Most artists who express themselves through language do so exclusively in their native tongue. Not Yiyun Li. She’s a Chinese writer who moved to the United States in the mid-1990s. Now, she’s just published her first novel. It’s called “The Vagrants”. The World’s Carol Hills read the book and spoke to the author about it.
Carol Hills: There’s no other way to say it. Yiyun Li’s first novel, “The Vagrants”, is bleak – very bleak. It’s set in China in the fictitious provincial city of Muddy River, hundreds of miles and years behind a city like Beijing. It’s 1979, Mao has died, and the Cultural Revolution is officially over. But in Muddy River, loudspeakers continue to blare propaganda and patriotic songs. No one, not even the local party people in power know just how they’re supposed to act, or what is permissible.
Life is a daily gamble, full of small and large humiliations and sometimes unspeakable acts of cruelty. A teenager plans to poison a young boy’s dog. A local party leader steals organs for an ailing government official. He’s rewarded with a TV. As the novel begins, the whole town of Muddy River is gathering to watch as a young woman is publicly denounced as a counter revolutionary and led away to be executed. In the novel, the scene feels almost festive.
Yiyun Li: It was very exciting when I was a child.
Hills: Yiyun Li says she relied on her own childhood memories of attending denunciation ceremonies to create the scene.
li: It was a very festive event in my memory, because you know, children stopped going to school that day. It was a field trip. And grown-ups stopped working all day and we all gathered in this neighborhood gathering spot. So we would just go there and we’d see all these people. I didn’t realize such bleakness behind the scene.
Hills: Yiyun Li has included plenty of bleakness in her novel: couples regret their marriages. Mothers treat their unwanted daughters like dirt. Fathers are often drunk. And innocent children are lured by party officials into denouncing their own family members. Yiyun Li based her characters on people she knew and stories she heard as a child. Yiyun Li says the drone of party songs and the lack of real information in China in the late 1970s turned people into storytellers to share what little they did know. Her parents told stories, the local gossips at the market told stories. Even the posters announcing the latest counter revolutionary to be executed told a story.
Li: I think every week or every other week we would have new announcements posted on the wall in the neighborhood. And my mother and I would take a walk and we would go there and read all the announcements for the executions. And it was very fascinating to read. You know, they always had a name and the gender and the age of the person, and then they had a little paragraph about the person’s crime. It was a narrative that, you know, almost could not understand at the time. I didn’t understand at the time, but I was very fascinated. So I would actually just go back and re-read them just to remember them.
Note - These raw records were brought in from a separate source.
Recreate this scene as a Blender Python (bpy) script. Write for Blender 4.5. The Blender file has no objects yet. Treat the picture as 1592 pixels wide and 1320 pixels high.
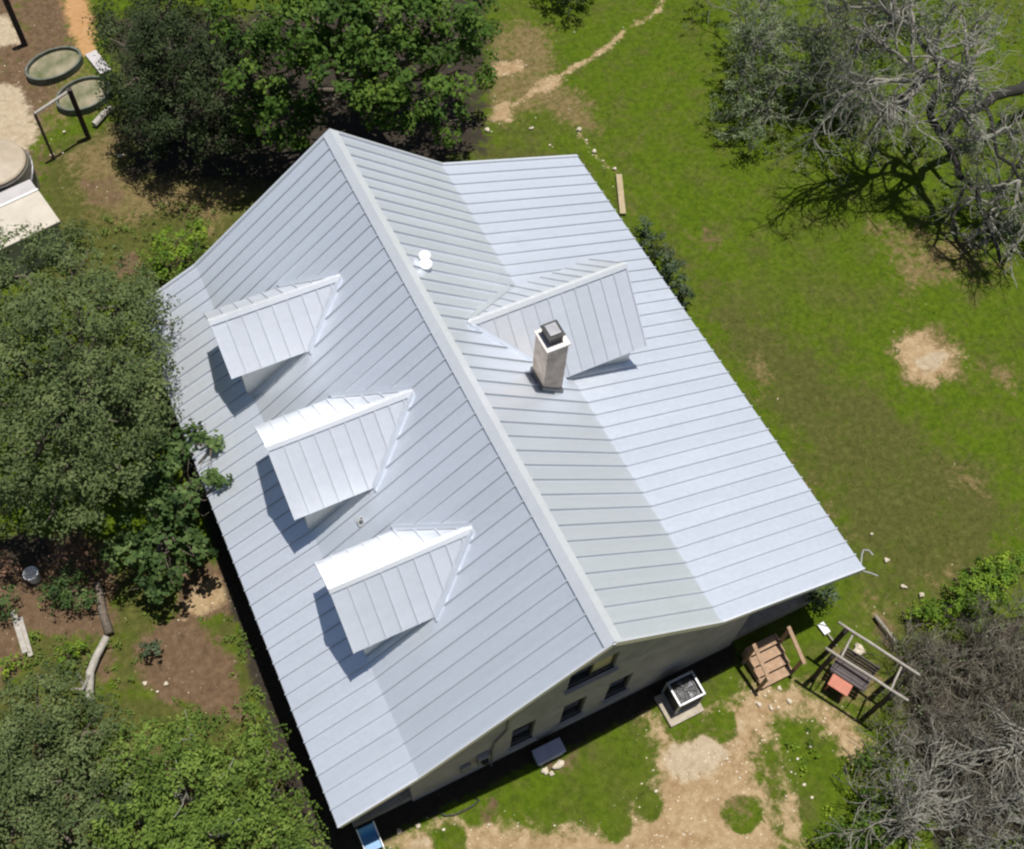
import bpy, math, random
import numpy as np
R = math.radians
scene = bpy.context.scene
# ---------------------------------------------------------------- camera
cam_d = bpy.data.cameras.new("camera")
cam = bpy.data.objects.new("camera", cam_d)
scene.collection.objects.link(cam)
from mathutils import Matrix, Vector
M = Matrix(((0.8957561513913884, 0.3620309173204512, -0.25798165079827023),
            (-0.4424143813424775, 0.782751145401118, -0.4376872851187144),
            (0.04347910332379128, 0.5061958704665127, 0.8613218378148836)))
cam.matrix_world = Matrix.Translation((-5.65223, -4.98944, 27.27638)) @ M.to_4x4()
cam_d.sensor_width = 36.0
cam_d.lens = 37.8035
cam_d.clip_end = 2000.0
cam_d.clip_start = 0.5
scene.camera = cam
# ---------------------------------------------------------------- sky and sun
SUN = Vector((0.15, 0.035, 0.988)).normalized()
SUN_EL = math.asin(SUN.z)
SUN_AZ = math.atan2(SUN.x, SUN.y)
world = bpy.data.worlds.new("World")
scene.world = world
world.use_nodes = True
wn = world.node_tree.nodes
sky = wn.new("ShaderNodeTexSky")
sky.sky_type = 'NISHITA'
sky.sun_disc = False
sky.sun_elevation = SUN_EL
sky.sun_rotation = SUN_AZ
sky.altitude = 300
sky.dust_density = 1.6
wn["Background"].inputs["Strength"].default_value = 0.056
world.node_tree.links.new(sky.outputs[0], wn["Background"].inputs["Color"])
sun_d = bpy.data.lights.new("sun", 'SUN')
sun_d.energy = 5.0
sun_d.angle = R(0.5)
sun_d.color = (1.0, 0.965, 0.90)
sun = bpy.data.objects.new("sun", sun_d)
scene.collection.objects.link(sun)
sun.rotation_euler = SUN.to_track_quat('Z', 'Y').to_euler()
sun.location = (10, 5, 60)
scene.view_settings.view_transform = 'Standard'
scene.view_settings.look = 'None'
scene.view_settings.exposure = 0.17
scene.view_settings.gamma = 1.0
scene.view_settings.use_curve_mapping = False
scene.render.engine = 'CYCLES'
scene.cycles.max_bounces = 6
scene.cycles.filter_width = 2.3

# ---------------------------------------------------------------- helpers
def link(o, parent=None):
    scene.collection.objects.link(o)
    if parent is not None:
        o.parent = parent
    return o

def tag(o, label=None, cat=None, group=None, kind=None):
    if label: o["label"] = label
    if cat: o["category"] = cat
    if group: o["group"] = group
    if kind: o["kind"] = kind
    return o

def empty(name, loc=(0, 0, 0), parent=None):
    o = bpy.data.objects.new(name, None)
    o.location = loc
    o.empty_display_size = 0.3
    return link(o, parent)

class MB:
    """collects polygons, then links them as one mesh object"""
    def __init__(s):
        s.v = []; s.f = []
    def add(s, vs, fs):
        b = len(s.v)
        s.v += [tuple(p) for p in vs]
        s.f += [tuple(b + i for i in f) for f in fs]
        return s
    def poly(s, *pts):
        return s.add(pts, [tuple(range(len(pts)))])
    def prism(s, pts, d):
        """polygon swept by vector d"""
        n = len(pts); d = Vector(d)
        top = [tuple(Vector(p) + d) for p in pts]
        fs = [tuple(range(n))[::-1], tuple(range(n, 2 * n))]
        fs += [(i, (i + 1) % n, n + (i + 1) % n, n + i) for i in range(n)]
        return s.add(list(pts) + top, fs)
    def box(s, c, size, rz=0.0):
        cx, cy, cz = c; hx, hy, hz = [q / 2 for q in size]
        ca, sa = math.cos(rz), math.sin(rz)
        vs = []
        for z in (-hz, hz):
            for x, y in ((-hx, -hy), (hx, -hy), (hx, hy), (-hx, hy)):
                vs.append((cx + x * ca - y * sa, cy + x * sa + y * ca, cz + z))
        return s.add(vs, [(3, 2, 1, 0), (4, 5, 6, 7), (0, 1, 5, 4), (1, 2, 6, 5), (2, 3, 7, 6), (3, 0, 4, 7)])
    def beam(s, p, q, w, h, up=(0, 0, 1)):
        p = Vector(p); q = Vector(q); d = (q - p).normalized()
        u = Vector(up)
        sd = d.cross(u)
        if sd.length < 1e-3: sd = d.cross(Vector((1, 0, 0)))
        sd.normalize(); u = sd.cross(d).normalized()
        vs = []
        for e in (p, q):
            for a, b in ((-1, -1), (1, -1), (1, 1), (-1, 1)):
                vs.append(e + sd * (a * w / 2) + u * (b * h / 2))
        return s.add(vs, [(0, 1, 2, 3), (7, 6, 5, 4), (0, 4, 5, 1), (1, 5, 6, 2), (2, 6, 7, 3), (3, 7, 4, 0)])
    def lathe(s, c, prof, n=24, sq=1.0):
        """prof: (radius, z) pairs about a vertical axis"""
        vs = []; fs = []
        for r, z in prof:
            for i in range(n):
                a = 2 * math.pi * i / n
                vs.append((c[0] + r * math.cos(a), c[1] + r * sq * math.sin(a), c[2] + z))
        for k in range(len(prof) - 1):
            for i in range(n):
                j = (i + 1) % n
                fs.append((k * n + i, k * n + j, (k + 1) * n + j, (k + 1) * n + i))
        fs.append(tuple(range(n))[::-1]); m = (len(prof) - 1) * n
        fs.append(tuple(range(m, m + n)))
        return s.add(vs, fs)
    def tube(s, pts, r, n=6, closed=False):
        pts = [Vector(p) for p in pts]
        rr = r if isinstance(r, (list, tuple, np.ndarray)) else [r] * len(pts)
        m = len(pts); vs = []; fs = []
        for i, p in enumerate(pts):
            if closed: t = pts[(i + 1) % m] - pts[i - 1]
            else: t = pts[min(i + 1, m - 1)] - pts[max(i - 1, 0)]
            t.normalize()
            a = t.cross(Vector((0.13, 0.21, 0.97)))
            if a.length < 0.05: a = t.cross(Vector((1, 0, 0)))
            a.normalize(); b = t.cross(a)
            for k in range(n):
                g = 2 * math.pi * k / n
                vs.append(p + (a * math.cos(g) + b * math.sin(g)) * rr[i])
        for i in range(m if closed else m - 1):
            j = (i + 1) % m
            for k in range(n):
                l = (k + 1) % n
                fs.append((i * n + k, i * n + l, j * n + l, j * n + k))
        if not closed:
            fs.append(tuple(range(n))[::-1]); fs.append(tuple(range((m - 1) * n, m * n)))
        return s.add(vs, fs)
    def mesh(s, name, mat, smooth=False):
        me = bpy.data.meshes.new(name)
        me.from_pydata(s.v, [], s.f)
        me.materials.append(mat)
        if smooth:
            me.polygons.foreach_set("use_smooth", [True] * len(me.polygons))
        me.update()
        return me
    def build(s, name, mat, parent=None, smooth=False, bevel=0.0):
        o = bpy.data.objects.new(name, s.mesh(name, mat, smooth))
        if bevel:
            b = o.modifiers.new("bevel", 'BEVEL'); b.width = bevel; b.segments = 2; b.limit_method = 'ANGLE'
        return link(o, parent)

def np_mesh(name, verts, faces4or3, mat, tone=None, smooth=False):
    """verts (n,3), faces (m,k) arrays; optional per-face tone attribute"""
    me = bpy.data.meshes.new(name)
    k = faces4or3.shape[1]; m = len(faces4or3)
    me.vertices.add(len(verts)); me.vertices.foreach_set("co", verts.astype(np.float32).ravel())
    me.loops.add(m * k); me.loops.foreach_set("vertex_index", faces4or3.astype(np.int32).ravel())
    me.polygons.add(m)
    me.polygons.foreach_set("loop_start", np.arange(0, m * k, k, dtype=np.int32))
    me.polygons.foreach_set("loop_total", np.full(m, k, dtype=np.int32))
    if smooth: me.polygons.foreach_set("use_smooth", np.ones(m, dtype=bool))
    if tone is not None:
        at = me.attributes.new("tone", 'FLOAT', 'FACE')
        at.data.foreach_set("value", tone.astype(np.float32))
    me.materials.append(mat)
    me.update(calc_edges=True)
    return me

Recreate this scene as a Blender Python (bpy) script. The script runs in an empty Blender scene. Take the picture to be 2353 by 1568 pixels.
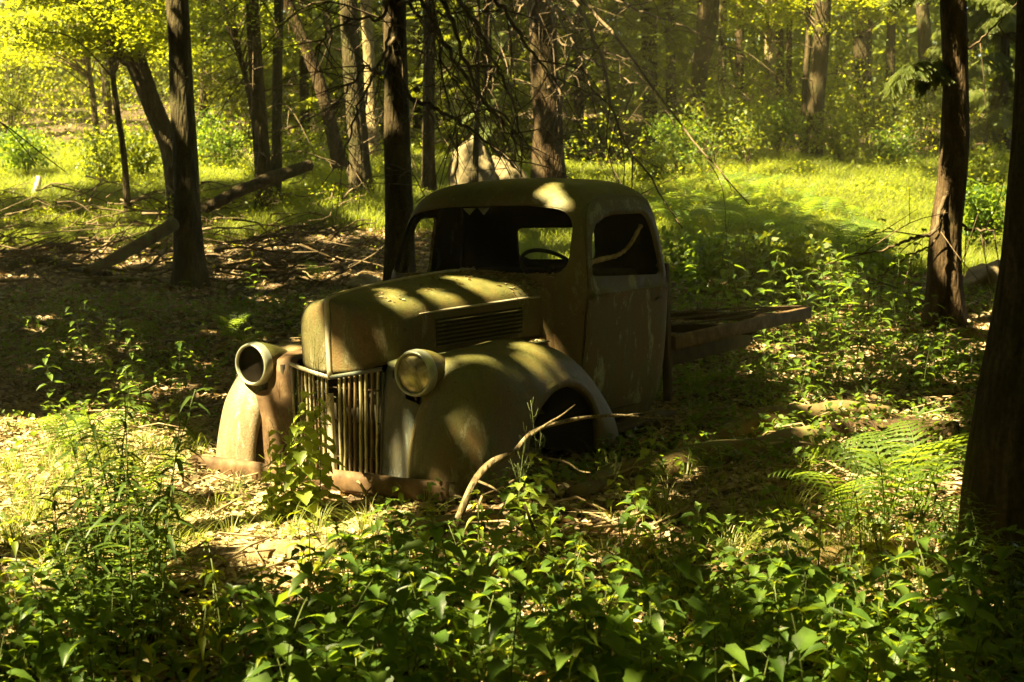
import bpy, math, random
import numpy as np
from mathutils import Vector, Matrix, Euler, noise as mnoise
random.seed(7); rng = np.random.default_rng(11)
S = bpy.context.scene
COL = S.collection
# ------------------------------------------------------------------ camera, light, exposure
CAM = np.array([0.0, 0.0, 1.7]); PITCH = math.radians(7.22)
cam_data = bpy.data.cameras.new('camera'); cam_data.lens = 50; cam_data.sensor_width = 36
cam_data.clip_end = 600; cam_data.clip_start = 0.05
cam = bpy.data.objects.new('camera', cam_data); COL.objects.link(cam)
cam.location = CAM; cam.rotation_euler = (math.pi/2 - PITCH, 0, 0); S.camera = cam
cam_data.dof.use_dof = True; cam_data.dof.focus_distance = 8.0; cam_data.dof.aperture_fstop = 5.0
SUN = np.array([-0.50, -0.30, 0.81]); SUN /= np.linalg.norm(SUN)
world = bpy.data.worlds.new('World'); S.world = world; world.use_nodes = True
nt = world.node_tree; nt.nodes.clear()
wo = nt.nodes.new('ShaderNodeOutputWorld'); bg = nt.nodes.new('ShaderNodeBackground'); sk = nt.nodes.new('ShaderNodeTexSky')
sk.sky_type = 'NISHITA'; sk.sun_disc = False
sk.sun_elevation = math.asin(SUN[2]); sk.sun_rotation = math.atan2(SUN[0], SUN[1])
bg.inputs['Strength'].default_value = 0.05
nt.links.new(sk.outputs[0], bg.inputs[0]); nt.links.new(bg.outputs[0], wo.inputs[0])
sl = bpy.data.lights.new('sun', 'SUN'); sl.energy = 5.0; sl.angle = math.radians(0.6); sl.color = (1.0, 0.85, 0.43)
so = bpy.data.objects.new('sun', sl); COL.objects.link(so)
so.rotation_euler = Vector(SUN).to_track_quat('Z', 'Y').to_euler()
S.view_settings.view_transform = 'Standard'; S.view_settings.look = 'None'
S.view_settings.exposure = 3.3; S.view_settings.gamma = 1.0
S.render.engine = 'CYCLES'
cy = S.cycles
cy.use_denoising = True; cy.max_bounces = 6; cy.diffuse_bounces = 3; cy.glossy_bounces = 2
cy.transmission_bounces = 3; cy.transparent_max_bounces = 4; cy.caustics_reflective = False; cy.caustics_refractive = False
cy.sample_clamp_indirect = 3.0

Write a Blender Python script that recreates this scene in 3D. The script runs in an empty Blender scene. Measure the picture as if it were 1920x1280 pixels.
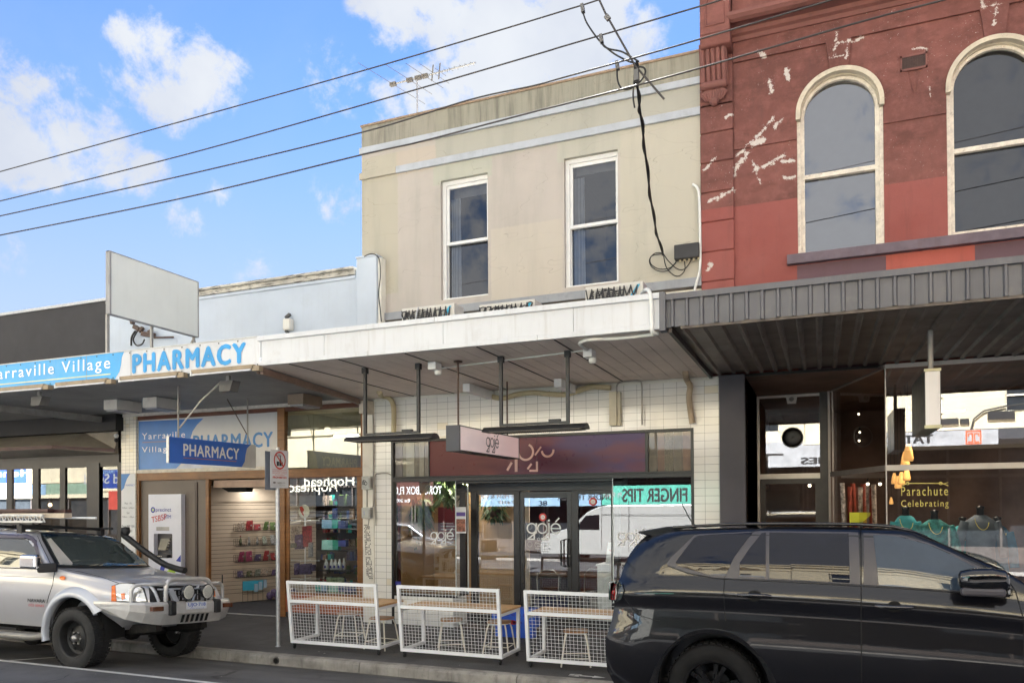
import bpy, bmesh, math, random
from math import sin, cos, tan, pi, radians, sqrt
from mathutils import Vector, Matrix, Euler
from mathutils.bvhtree import BVHTree
from mathutils.geometry import tessellate_polygon
random.seed(7)
S = bpy.context.scene
COL = S.collection

# ---------------------------------------------------------------- camera
FPX, CYP, YAW, PITCH, ROLL, CAMH = 1427.05, 929.26, 0.38496, 0.0096534, -0.0060778, 2.1
_f0 = Vector((-sin(YAW), cos(YAW), 0)); _r0 = Vector((cos(YAW), sin(YAW), 0)); _u0 = Vector((0, 0, 1))
FW = cos(PITCH)*_f0 + sin(PITCH)*_u0; _u2 = -sin(PITCH)*_f0 + cos(PITCH)*_u0
RT = cos(ROLL)*_r0 + sin(ROLL)*_u2; UP = -sin(ROLL)*_r0 + cos(ROLL)*_u2
cam = bpy.data.cameras.new('camera'); camo = bpy.data.objects.new('camera', cam); COL.objects.link(camo)
camo.matrix_world = Matrix(((RT.x, UP.x, -FW.x, 0), (RT.y, UP.y, -FW.y, 0), (RT.z, UP.z, -FW.z, CAMH), (0, 0, 0, 1)))
cam.sensor_width = 36; cam.lens = FPX/1920*36; cam.shift_y = (CYP-640)/1920; cam.clip_end = 2000; cam.clip_start = 0.05
S.camera = camo
def ray(x, y): return (x-960)/FPX*RT - (y-CYP)/FPX*UP + FW
def U(x, y, Y=11.86):            # point of plane Y=const seen at photo position x,y
    d = ray(x, y); t = Y/d.y; return Vector((d.x*t, Y, CAMH+d.z*t))
def UZ(x, y, z): d = ray(x, y); t = (z-CAMH)/d.z; return Vector((d.x*t, d.y*t, z))
def UX(x, y, X): d = ray(x, y); t = X/d.x; return Vector((X, d.y*t, CAMH+d.z*t))

# ---------------------------------------------------------------- light
EXPO = 3.0
SUN_DIR = Vector((-0.28, 1.0, 0.80)).normalized()      # towards the sun: behind the shops, the street front is in open shade
sun = bpy.data.lights.new('sun', 'SUN'); sun.energy = 5.0; sun.angle = radians(0.6); sun.color = (1, .99, .97)
suno = bpy.data.objects.new('sun', sun); COL.objects.link(suno)
suno.rotation_euler = SUN_DIR.to_track_quat('Z', 'Y').to_euler()
S.view_settings.view_transform = 'Standard'; S.view_settings.look = 'None'
S.view_settings.exposure = EXPO; S.view_settings.gamma = 1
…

Hills: Yiyun Li’s novel “The Vagrants” is in a way all about words. Those that are spoken, and those that are left unspoken. Words that are lies, like the ones uttered in government news reports. Words that are cruel – and there are lots of them. And words that can cost you your life, like those written in a pro-democracy leaflet. So it’s interesting to note that li writes fiction, words that are creative and are her own, only in English. She says it’s because she didn’t start writing until she came to the US in 1996.
Li: I had never written creatively in Chinese, so English is my first language in writing. So when I think about stories, storytelling, when I think about literature and characters, I think I process things in English.
Hills: But it turns out there’s something more to it. A few minutes later, Li admits she’s just not comfortable writing creatively in Chinese – something about her mother.
Li: I grew up keeping a Chinese journal, and I always worried that my mother would read it. So I developed this habit of writing around things to say things that I did not mean to say, to keep the real thing to myself, which was a horrible habit for a storyteller. And when I pick up English, my mother doesn’t read English. You know, I do feel free to write in English.
Hills: So in a way, it’s as if Yiyun Li has used this novel to give voice to the people she knew in her childhood who weren’t able to express what they really felt — and that includes her.